Dry weather runoff in urbanized channels in the Los Angeles area accounts for a significant annual discharge with an average flow rate of approximately 153cfs in the Los Angeles River alone. With California’s current drought, water is at a premium. SB 985 requires water agencies to consider dry-weather water capture in future water-saving plans and water-recycling projects. In most cases, dry weather flows are diverted to the sanitary sewerage system or infiltrated for later withdrawal, but not currently available as a potential drinking water resource due to water quality issues, a lack of regulatory framework, and insufficient infrastructure. This presentation will explore the feasibility of using dry weather runoff as source water for potable water supply or non-potable uses with options including: collecting the dry weather flows to sell as grey water, collecting and injecting for later groundwater withdrawal, collecting and pumping to spreading grounds and treatment, and advanced purification for potable use. This presentation will evaluate the potential collection of Los Angeles River dry weather runoff, diversion to an advanced purification system, and distribution into the potable system.

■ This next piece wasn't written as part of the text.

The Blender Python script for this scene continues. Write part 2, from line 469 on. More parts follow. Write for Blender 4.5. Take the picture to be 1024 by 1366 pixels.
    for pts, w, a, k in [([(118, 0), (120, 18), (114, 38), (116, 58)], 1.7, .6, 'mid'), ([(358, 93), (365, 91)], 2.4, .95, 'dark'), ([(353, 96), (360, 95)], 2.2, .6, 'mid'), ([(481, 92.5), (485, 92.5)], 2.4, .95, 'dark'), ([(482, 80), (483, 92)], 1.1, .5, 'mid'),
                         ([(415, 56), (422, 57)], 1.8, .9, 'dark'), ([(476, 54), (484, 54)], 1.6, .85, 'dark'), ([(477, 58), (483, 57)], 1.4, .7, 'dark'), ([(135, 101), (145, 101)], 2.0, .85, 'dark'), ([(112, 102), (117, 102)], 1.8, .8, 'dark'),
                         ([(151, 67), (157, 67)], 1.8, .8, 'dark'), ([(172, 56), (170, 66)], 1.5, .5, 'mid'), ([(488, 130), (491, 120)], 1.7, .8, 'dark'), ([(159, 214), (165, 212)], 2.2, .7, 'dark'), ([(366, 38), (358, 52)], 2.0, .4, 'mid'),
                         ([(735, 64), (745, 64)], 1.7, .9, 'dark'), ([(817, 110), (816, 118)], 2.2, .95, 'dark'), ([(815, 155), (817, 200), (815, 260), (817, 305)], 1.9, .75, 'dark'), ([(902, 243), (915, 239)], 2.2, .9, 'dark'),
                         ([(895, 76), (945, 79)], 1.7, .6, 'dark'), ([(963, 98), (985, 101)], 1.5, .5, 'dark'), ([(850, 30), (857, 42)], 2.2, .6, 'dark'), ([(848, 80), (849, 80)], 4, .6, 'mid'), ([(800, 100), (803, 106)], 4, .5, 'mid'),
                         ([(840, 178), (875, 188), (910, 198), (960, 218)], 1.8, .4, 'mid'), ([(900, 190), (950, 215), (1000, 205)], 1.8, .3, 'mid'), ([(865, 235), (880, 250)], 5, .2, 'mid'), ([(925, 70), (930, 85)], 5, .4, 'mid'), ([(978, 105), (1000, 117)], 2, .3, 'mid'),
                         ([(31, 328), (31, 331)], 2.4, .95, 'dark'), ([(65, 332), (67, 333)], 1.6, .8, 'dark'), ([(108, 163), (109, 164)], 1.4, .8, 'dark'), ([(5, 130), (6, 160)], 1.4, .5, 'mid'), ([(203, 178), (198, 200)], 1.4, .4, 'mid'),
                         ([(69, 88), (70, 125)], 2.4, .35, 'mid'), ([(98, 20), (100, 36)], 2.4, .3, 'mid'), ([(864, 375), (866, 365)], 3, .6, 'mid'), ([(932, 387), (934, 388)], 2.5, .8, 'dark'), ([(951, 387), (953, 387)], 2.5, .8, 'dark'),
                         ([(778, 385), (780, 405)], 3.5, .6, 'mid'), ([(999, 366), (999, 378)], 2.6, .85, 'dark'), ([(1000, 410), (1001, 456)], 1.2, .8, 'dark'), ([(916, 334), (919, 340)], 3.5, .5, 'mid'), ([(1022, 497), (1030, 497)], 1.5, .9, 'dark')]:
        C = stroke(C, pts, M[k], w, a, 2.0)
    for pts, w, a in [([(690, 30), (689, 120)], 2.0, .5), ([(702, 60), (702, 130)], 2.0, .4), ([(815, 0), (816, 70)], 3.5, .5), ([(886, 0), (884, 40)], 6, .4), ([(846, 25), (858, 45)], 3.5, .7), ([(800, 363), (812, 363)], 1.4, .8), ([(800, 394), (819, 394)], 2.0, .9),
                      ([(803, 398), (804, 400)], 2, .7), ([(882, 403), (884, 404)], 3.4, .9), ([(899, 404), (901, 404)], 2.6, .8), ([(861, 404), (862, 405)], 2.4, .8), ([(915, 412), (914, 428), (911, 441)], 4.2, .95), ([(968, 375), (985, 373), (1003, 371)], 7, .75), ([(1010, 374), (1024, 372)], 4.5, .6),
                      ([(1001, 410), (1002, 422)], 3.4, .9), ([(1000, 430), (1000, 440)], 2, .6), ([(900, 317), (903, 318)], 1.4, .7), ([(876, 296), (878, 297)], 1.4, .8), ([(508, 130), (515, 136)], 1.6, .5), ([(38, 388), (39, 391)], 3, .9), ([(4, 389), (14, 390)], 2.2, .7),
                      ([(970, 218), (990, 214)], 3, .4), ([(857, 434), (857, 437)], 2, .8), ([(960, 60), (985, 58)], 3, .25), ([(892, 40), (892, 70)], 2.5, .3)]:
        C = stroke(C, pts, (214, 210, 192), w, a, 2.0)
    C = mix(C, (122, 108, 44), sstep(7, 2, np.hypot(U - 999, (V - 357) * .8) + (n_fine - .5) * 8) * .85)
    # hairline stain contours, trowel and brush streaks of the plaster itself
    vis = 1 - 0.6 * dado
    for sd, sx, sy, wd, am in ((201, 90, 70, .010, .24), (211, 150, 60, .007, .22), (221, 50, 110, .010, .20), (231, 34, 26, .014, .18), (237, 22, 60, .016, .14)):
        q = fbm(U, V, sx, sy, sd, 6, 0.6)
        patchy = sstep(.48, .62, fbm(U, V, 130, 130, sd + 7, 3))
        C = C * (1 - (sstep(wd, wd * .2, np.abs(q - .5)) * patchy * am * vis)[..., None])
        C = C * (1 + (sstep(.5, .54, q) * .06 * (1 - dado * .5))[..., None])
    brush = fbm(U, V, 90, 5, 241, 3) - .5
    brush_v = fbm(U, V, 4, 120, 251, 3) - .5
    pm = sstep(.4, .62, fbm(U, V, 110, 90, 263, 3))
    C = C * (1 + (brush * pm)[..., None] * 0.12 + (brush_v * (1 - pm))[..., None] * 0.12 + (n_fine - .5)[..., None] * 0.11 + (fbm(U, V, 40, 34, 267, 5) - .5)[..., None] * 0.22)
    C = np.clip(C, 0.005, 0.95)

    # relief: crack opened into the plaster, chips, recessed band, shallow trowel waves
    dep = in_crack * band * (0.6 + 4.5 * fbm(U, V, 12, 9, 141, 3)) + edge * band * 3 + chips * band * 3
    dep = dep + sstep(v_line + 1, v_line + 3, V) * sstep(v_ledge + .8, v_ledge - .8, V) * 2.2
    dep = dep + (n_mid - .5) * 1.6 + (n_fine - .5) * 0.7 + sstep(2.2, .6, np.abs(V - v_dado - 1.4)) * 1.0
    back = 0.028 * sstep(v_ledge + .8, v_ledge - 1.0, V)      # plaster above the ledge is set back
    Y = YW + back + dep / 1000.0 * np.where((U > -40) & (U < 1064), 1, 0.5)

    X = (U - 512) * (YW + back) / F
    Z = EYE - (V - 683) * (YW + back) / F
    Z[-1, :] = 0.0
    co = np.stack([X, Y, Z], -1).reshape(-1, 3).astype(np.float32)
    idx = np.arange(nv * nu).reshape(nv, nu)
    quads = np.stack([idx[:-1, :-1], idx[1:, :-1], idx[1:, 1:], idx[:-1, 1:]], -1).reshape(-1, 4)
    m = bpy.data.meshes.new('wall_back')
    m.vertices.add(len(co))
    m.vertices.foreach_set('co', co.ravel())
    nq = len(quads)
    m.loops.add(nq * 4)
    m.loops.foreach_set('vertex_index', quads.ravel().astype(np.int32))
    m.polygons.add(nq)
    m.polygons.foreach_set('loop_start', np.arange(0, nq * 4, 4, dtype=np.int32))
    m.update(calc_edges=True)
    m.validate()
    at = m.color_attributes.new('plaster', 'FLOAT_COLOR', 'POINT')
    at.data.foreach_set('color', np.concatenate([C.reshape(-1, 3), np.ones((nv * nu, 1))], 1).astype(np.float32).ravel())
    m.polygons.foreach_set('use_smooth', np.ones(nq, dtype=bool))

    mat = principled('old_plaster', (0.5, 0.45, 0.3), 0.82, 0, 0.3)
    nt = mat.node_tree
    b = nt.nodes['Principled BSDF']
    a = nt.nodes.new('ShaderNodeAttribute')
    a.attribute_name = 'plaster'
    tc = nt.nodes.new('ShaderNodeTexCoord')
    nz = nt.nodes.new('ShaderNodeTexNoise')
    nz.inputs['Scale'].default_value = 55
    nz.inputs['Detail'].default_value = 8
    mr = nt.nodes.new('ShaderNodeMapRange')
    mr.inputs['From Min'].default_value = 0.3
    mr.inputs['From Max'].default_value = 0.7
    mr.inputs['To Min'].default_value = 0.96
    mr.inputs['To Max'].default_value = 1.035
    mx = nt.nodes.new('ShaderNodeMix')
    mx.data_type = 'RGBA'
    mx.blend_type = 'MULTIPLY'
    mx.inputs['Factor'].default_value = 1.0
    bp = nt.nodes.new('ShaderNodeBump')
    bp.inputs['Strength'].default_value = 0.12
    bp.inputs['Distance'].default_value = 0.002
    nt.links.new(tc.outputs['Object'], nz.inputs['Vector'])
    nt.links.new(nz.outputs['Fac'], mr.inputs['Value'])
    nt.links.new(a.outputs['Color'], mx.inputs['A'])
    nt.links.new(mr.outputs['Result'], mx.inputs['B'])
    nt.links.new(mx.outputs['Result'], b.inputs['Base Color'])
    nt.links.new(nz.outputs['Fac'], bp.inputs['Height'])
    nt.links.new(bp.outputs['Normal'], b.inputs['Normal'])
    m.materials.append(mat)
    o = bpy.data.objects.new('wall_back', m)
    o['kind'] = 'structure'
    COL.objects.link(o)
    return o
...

Considerations presented will include: water chemistry and flow rate; distribution risks; operator certification needs; potential downstream receiving water health and eco-system disturbances; and public perception challenges. Lessons learned from the development and implementation of advanced purification of wastewater for potable reuse will be discussed in the context of overcoming potential challenges for the implementation of dry weather runoff capture and reuse.

Primary Speaker:
Sean Porter, Brown and Caldwell
Mr. Porter has over 18 years of direct stormwater and water quality experience. He specializes in water resource services with a background in stormwater, wastewater, urban and natural landscape and creek watershed studies, and groundwater. He is an expert in storm water monitoring, USGS Stream rating protocols, National Pollutant Discharge Elimination System (NPDES) permit program requirements, evaluation of facility stormwater pollution prevention plans (SWPPPs), total maximum daily loads (TMDLs) allocations and monitoring, Comprehensive Environmental Response, Compensation, and Liability Act (CERCLA), and public funded research-driven watershed studies.